**** Source excerpt

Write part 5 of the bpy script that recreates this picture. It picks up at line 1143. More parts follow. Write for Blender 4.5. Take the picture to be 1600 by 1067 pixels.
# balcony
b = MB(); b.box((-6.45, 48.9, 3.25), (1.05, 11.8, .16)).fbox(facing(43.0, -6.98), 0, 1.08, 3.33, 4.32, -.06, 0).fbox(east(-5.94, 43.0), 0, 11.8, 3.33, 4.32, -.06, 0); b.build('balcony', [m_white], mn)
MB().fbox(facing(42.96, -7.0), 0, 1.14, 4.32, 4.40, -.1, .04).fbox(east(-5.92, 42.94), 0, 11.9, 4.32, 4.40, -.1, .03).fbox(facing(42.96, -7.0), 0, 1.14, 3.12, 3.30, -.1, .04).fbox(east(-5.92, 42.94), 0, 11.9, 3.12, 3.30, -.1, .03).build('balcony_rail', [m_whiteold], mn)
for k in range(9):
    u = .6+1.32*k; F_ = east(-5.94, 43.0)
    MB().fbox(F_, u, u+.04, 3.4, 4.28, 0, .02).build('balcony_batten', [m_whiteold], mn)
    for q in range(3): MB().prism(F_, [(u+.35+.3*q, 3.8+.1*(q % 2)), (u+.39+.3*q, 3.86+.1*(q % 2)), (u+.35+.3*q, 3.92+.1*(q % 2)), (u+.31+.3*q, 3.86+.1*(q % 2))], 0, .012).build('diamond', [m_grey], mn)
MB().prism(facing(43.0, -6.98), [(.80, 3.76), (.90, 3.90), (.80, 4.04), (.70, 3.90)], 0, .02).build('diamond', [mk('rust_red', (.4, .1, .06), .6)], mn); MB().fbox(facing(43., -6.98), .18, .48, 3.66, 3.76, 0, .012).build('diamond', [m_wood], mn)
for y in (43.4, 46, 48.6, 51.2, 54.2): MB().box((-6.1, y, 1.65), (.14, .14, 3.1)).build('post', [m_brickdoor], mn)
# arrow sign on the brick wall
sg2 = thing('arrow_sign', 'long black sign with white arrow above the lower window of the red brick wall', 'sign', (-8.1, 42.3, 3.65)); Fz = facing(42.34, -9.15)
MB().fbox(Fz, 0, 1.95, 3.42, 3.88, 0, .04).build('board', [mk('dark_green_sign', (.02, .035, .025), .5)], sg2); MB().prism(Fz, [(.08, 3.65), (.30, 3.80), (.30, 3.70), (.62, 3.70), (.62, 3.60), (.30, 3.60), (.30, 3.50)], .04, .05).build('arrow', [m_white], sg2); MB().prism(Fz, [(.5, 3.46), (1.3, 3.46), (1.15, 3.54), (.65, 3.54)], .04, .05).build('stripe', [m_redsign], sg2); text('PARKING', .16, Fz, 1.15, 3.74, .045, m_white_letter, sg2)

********

• _Exercise task_: Please set down all the data word for word.

• _Result for this exercise_:
Write part 5 of the bpy script that recreates this picture. It picks up at line 1143. More parts follow. Write for Blender 4.5. Take the picture to be 1600 by 1067 pixels.
# balcony
b = MB(); b.box((-6.45, 48.9, 3.25), (1.05, 11.8, .16)).fbox(facing(43.0, -6.98), 0, 1.08, 3.33, 4.32, -.06, 0).fbox(east(-5.94, 43.0), 0, 11.8, 3.33, 4.32, -.06, 0); b.build('balcony', [m_white], mn)
MB().fbox(facing(42.96, -7.0), 0, 1.14, 4.32, 4.40, -.1, .04).fbox(east(-5.92, 42.94), 0, 11.9, 4.32, 4.40, -.1, .03).fbox(facing(42.96, -7.0), 0, 1.14, 3.12, 3.30, -.1, .04).fbox(east(-5.92, 42.94), 0, 11.9, 3.12, 3.30, -.1, .03).build('balcony_rail', [m_whiteold], mn)
for k in range(9):
    u = .6+1.32*k; F_ = east(-5.94, 43.0)
    MB().fbox(F_, u, u+.04, 3.4, 4.28, 0, .02).build('balcony_batten', [m_whiteold], mn)
    for q in range(3): MB().prism(F_, [(u+.35+.3*q, 3.8+.1*(q % 2)), (u+.39+.3*q, 3.86+.1*(q % 2)), (u+.35+.3*q, 3.92+.1*(q % 2)), (u+.31+.3*q, 3.86+.1*(q % 2))], 0, .012).build('diamond', [m_grey], mn)
MB().prism(facing(43.0, -6.98), [(.80, 3.76), (.90, 3.90), (.80, 4.04), (.70, 3.90)], 0, .02).build('diamond', [mk('rust_red', (.4, .1, .06), .6)], mn); MB().fbox(facing(43., -6.98), .18, .48, 3.66, 3.76, 0, .012).build('diamond', [m_wood], mn)
for y in (43.4, 46, 48.6, 51.2, 54.2): MB().box((-6.1, y, 1.65), (.14, .14, 3.1)).build('post', [m_brickdoor], mn)
# arrow sign on the brick wall
sg2 = thing('arrow_sign', 'long black sign with white arrow above the lower window of the red brick wall', 'sign', (-8.1, 42.3, 3.65)); Fz = facing(42.34, -9.15)
MB().fbox(Fz, 0, 1.95, 3.42, 3.88, 0, .04).build('board', [mk('dark_green_sign', (.02, .035, .025), .5)], sg2); MB().prism(Fz, [(.08, 3.65), (.30, 3.80), (.30, 3.70), (.62, 3.70), (.62, 3.60), (.30, 3.60), (.30, 3.50)], .04, .05).build('arrow', [m_white], sg2); MB().prism(Fz, [(.5, 3.46), (1.3, 3.46), (1.15, 3.54), (.65, 3.54)], .04, .05).build('stripe', [m_redsign], sg2); text('PARKING', .16, Fz, 1.15, 3.74, .045, m_white_letter, sg2)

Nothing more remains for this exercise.